The rain arrives shortly after we do.
For days it falls, off and on, the sky clouding up, the water falling and then it stops, the sun appears between the large black clouds that still linger, before the clouds come together again and the rain starts once more.
Montreal is wet and hot.
You don’t think about rain until you don’t have it.
In Montreal, you are more likely to go a month where it rains almost every day than to go a month without rain.
Any day of the year, it could rain.
We have more water than we know what to do with. It spills out everywhere. There is a steady drip from the kitchen sink, no one has thought to fix it. In Montreal, water is free, how could you put a price on something so abundant?
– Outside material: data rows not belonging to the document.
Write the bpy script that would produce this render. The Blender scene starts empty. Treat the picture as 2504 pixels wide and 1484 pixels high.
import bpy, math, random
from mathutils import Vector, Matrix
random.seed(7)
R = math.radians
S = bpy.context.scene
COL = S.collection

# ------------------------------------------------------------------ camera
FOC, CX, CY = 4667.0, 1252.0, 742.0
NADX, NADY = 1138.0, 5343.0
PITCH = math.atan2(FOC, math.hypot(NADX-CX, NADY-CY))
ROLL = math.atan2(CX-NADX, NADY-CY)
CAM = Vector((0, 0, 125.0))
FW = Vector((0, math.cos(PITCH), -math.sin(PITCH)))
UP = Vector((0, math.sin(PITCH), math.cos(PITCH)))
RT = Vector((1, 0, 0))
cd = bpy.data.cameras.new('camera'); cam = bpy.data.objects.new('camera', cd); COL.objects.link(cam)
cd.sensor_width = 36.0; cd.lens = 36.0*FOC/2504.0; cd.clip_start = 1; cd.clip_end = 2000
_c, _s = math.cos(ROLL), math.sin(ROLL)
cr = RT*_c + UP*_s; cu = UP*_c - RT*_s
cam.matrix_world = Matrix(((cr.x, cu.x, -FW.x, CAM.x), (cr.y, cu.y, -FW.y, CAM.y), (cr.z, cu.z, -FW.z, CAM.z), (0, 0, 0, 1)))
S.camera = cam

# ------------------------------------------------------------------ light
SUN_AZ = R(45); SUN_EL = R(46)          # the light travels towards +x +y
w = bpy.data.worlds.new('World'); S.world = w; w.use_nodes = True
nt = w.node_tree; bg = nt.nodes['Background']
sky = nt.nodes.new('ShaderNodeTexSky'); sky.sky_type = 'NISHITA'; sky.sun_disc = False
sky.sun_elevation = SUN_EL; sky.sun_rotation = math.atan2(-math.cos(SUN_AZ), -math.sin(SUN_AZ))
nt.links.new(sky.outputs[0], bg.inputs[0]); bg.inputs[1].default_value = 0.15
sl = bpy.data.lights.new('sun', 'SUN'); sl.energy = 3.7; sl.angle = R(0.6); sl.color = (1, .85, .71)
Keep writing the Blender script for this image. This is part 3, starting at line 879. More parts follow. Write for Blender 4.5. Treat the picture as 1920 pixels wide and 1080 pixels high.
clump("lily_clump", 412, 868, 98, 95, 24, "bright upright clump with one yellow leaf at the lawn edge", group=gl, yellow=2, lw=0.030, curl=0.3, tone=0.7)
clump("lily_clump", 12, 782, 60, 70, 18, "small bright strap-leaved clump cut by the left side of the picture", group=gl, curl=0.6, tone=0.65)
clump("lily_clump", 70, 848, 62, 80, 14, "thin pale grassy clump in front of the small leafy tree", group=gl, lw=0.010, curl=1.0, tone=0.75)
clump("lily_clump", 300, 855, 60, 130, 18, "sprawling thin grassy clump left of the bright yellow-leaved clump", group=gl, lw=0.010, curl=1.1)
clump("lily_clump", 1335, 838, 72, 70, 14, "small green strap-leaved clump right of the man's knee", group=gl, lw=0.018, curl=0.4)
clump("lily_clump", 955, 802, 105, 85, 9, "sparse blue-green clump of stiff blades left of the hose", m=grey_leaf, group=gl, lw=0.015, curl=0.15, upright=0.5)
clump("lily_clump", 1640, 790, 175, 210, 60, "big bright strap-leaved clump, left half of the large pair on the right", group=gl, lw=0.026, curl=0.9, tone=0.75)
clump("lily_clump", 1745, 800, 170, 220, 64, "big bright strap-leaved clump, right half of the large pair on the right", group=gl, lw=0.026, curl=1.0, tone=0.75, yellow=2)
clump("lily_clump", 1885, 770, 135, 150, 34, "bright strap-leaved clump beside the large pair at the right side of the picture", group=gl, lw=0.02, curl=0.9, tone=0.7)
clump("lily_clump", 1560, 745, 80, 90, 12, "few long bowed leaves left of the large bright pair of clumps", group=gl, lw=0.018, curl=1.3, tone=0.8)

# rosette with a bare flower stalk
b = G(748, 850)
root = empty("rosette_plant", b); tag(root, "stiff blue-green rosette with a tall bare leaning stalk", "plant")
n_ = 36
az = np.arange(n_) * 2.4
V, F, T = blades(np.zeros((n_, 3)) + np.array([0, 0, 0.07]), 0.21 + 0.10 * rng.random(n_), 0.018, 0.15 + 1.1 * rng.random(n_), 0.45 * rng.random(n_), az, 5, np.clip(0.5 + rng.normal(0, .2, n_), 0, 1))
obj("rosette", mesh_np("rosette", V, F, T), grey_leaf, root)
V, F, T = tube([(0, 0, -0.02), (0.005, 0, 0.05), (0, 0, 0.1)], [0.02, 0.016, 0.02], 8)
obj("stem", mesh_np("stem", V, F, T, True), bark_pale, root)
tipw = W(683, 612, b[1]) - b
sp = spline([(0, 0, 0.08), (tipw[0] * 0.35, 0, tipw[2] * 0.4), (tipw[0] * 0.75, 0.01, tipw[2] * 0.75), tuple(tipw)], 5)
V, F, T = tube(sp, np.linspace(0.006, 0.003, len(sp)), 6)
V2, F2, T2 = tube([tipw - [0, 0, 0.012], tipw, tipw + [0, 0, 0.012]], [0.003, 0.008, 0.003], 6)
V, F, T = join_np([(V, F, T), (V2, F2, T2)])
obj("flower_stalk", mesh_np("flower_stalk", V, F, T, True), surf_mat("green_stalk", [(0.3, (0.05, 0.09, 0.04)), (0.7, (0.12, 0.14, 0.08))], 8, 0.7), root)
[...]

Even Winnipeg, a dry city, especially in winter, is never really short of water. Your sheets are staticy, the dry air, electric heat and sealed houses get to you, in a way, but your hair does not get so thick with static that it clicks like an electric fence when you run your hand through it.
Joburg is a dry city.
We have had more rain in Montreal in the first five days after we return than I have seen in months.
When it rains in Joburg, on those rare occasions, the sky goes black and it dumps the rain quickly.
Here it keeps going.
In the long term. Joburg is more water insecure than Cape Town. Cape Town’s water problems are famous. The city nearly ran out. Rich and poor alike were forced to line up to draw water from public taps. The rich had to stop watering their gardens and filling their swimming pools, informal traders could no longer operate car washes.
For the wealthy, it was an inconvenience, for the poor it could mean a loss of income.
Isn’t that the way it always goes in this country?
But Cape Town gets rain. Cape Town is a wet city. Perhaps drought is more common these days on the Cape of Good Hope, but so is flooding, it is now a city of instability, not a dry city.
Up on the Witswatersrand, despite the name, water is a scarce commodity, at least in winter.
The city turns brown, yellow and orange, the grass dies out, the winter flowers are strange things out of a Doctor Seuss book. Even in the city it dusty.
The sky is blue, not a cloud, for weeks. Sometimes you feel a slight humidity in the air, cold, wet, clouds dot the sky but rarely, very rarely, does it rain, most often it just means cold weather is coming.
I hope for snow, purely for novelty purposes. It has not snowed in Joburg since 2012.
In the foothills of the Drakensberg mountains, we come across the dams, the massive reservoirs that capture water flowing down from the mountains for the city. Water that will then be pumped back uphill to the Rand more than 300 kilometers to the north. So far, so fragile.